Daniel Gafford had a few nifty post-up moves Friday against Samford, scoring several buckets on a variety of nice moves.

He drop-stepped on the left block and extended for an easy score early in the game. Midway through the first half, he posted up on the right block, spun and used his soft touch to flick in a 6-footer. Of course, in the second half, he took advantage of a poorly positioned defender for a reverse dunk.

Gafford has shown promise in the post early in the season, using length and touch to convert around the rim. His ability should only grow as he gets more comfortable and adds strength.

Through three games, he is averaging an obscene 1.429 points per post-up, per Synergy, a number that would be tops in the nation if he kept it up all year. He won’t. It’s based off of seven possessions finished with post-ups, a tiny sample size. He’ll face tougher defenders, starting this week.

The amount of post-ups are noteworthy. Gafford isn’t posting up as often as his predecessor, Moses Kingsley, did a year ago.

Only six players in the SEC finished 150 or more possessions with post-ups last season. Kingsley was one of them, averaging nearly five post-up possessions per game. But he was terribly inefficient, averaging just 0.763 points per possession, easily the worst among that group.

His 173 post-ups also don’t take into account possessions where he received the ball and had to give it back up or ones where he didn’t wind up with the rock despite attempting to seal his man and moving from block to block, arm extended upward calling for a touch. Those happened frequently and often gummed up the offense, clogging the lane and slowing ball movement as guards paused to consider an entry pass.

Gafford has been much more willing to perform other roles early in the year. He’ll look to post up early in a possession, but if it isn’t there, he’s been more than happy to abandon the paint and pop out to the perimeter to either set a ball screen or operate with the ball from the high post or perimeter, where he’s shown signs of solid passing.

The result has been more open driving lanes for Arkansas’ guards, who often encounter a lane sans a rim protector.
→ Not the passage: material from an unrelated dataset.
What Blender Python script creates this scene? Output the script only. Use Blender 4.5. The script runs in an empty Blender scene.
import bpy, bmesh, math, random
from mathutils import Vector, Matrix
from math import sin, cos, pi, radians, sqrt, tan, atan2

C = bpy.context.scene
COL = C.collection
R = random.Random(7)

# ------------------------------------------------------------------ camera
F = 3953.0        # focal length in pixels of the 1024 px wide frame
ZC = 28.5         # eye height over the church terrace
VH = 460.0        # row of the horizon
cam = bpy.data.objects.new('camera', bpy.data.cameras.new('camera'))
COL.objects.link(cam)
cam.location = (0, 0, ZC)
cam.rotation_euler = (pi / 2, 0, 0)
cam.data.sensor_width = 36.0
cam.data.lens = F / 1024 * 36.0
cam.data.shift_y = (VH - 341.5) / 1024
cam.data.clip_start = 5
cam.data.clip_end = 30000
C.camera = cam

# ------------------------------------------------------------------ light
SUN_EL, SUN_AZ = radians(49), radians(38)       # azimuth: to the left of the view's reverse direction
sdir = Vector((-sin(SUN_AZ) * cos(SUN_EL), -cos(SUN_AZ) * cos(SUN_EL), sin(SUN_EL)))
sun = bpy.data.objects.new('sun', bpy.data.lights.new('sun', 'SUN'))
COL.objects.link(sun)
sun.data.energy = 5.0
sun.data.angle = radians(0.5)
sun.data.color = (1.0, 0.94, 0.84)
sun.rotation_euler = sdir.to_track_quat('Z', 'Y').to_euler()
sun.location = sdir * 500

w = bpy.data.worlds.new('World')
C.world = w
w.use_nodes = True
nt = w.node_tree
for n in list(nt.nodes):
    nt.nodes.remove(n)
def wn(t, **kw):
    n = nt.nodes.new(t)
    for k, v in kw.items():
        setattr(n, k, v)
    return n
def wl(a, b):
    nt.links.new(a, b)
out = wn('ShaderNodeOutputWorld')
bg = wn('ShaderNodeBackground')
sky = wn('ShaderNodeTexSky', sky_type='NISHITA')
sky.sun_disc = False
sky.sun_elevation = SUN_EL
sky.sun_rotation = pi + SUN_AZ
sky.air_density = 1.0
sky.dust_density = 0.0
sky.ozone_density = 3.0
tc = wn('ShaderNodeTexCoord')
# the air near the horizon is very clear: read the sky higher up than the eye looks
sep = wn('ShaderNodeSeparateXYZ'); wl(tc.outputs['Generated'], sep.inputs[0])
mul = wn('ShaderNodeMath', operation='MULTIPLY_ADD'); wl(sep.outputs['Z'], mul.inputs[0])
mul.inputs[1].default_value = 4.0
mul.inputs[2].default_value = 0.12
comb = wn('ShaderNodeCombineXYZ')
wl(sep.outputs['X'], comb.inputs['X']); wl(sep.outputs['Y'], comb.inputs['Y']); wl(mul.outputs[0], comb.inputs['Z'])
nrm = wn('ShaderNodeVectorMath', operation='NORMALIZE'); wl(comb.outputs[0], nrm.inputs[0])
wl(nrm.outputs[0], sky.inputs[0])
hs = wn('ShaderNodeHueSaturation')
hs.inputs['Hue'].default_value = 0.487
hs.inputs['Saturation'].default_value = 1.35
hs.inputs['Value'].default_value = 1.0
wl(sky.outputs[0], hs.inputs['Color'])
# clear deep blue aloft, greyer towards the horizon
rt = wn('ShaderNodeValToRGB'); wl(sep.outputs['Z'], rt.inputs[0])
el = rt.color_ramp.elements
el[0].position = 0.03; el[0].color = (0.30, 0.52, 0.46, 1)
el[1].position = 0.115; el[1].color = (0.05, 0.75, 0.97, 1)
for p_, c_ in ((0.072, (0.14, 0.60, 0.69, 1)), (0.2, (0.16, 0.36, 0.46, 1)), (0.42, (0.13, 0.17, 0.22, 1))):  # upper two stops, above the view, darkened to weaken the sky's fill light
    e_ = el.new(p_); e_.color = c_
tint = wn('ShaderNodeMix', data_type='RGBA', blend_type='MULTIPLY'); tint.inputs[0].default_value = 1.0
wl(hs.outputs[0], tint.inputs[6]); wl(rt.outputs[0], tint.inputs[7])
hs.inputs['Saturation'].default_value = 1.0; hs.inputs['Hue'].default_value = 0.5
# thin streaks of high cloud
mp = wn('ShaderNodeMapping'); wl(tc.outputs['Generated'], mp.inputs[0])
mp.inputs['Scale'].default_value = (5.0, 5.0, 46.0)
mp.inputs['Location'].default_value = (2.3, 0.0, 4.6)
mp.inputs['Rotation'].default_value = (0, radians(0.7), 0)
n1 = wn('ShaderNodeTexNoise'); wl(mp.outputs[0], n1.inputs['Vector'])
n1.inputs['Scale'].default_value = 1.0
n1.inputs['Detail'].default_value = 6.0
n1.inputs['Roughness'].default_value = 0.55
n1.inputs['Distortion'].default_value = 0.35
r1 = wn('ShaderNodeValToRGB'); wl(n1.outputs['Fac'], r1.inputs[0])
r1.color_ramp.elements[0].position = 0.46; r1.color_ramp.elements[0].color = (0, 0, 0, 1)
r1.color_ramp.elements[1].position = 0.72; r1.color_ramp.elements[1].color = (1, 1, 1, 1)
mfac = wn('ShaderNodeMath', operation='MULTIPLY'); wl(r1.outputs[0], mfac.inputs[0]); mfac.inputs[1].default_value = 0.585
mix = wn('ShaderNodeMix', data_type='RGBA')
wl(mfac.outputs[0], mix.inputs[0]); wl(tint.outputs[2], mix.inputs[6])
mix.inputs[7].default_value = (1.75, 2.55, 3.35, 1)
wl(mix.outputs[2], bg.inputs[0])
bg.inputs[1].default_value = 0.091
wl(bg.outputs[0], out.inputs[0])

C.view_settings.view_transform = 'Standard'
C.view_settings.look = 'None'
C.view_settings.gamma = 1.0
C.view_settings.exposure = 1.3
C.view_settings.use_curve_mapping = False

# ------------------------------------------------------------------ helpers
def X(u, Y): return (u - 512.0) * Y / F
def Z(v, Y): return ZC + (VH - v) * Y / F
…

Gafford’s lack of an outside shot may change this in time, but defenders are following him to the perimeter for now.

Arkansas is finishing just 2.7 post-up possessions per game early on, a sizable dip from the 6.6 it averaged a year ago.

Something to watch: Thomas may return to action this week. He regularly tried to post up last year. His 31 post-up possessions ranked second on the team behind Kingsley and he routinely attempted to set up shop on the block early in the clock despite being a bit undersized and struggling to finish around the basket at times.

A good passer, Thomas would probably be more valuable around the perimeter, where his playmaking could potentially show up. It will be interesting to see if he follow’s Gafford’s lead when he returns.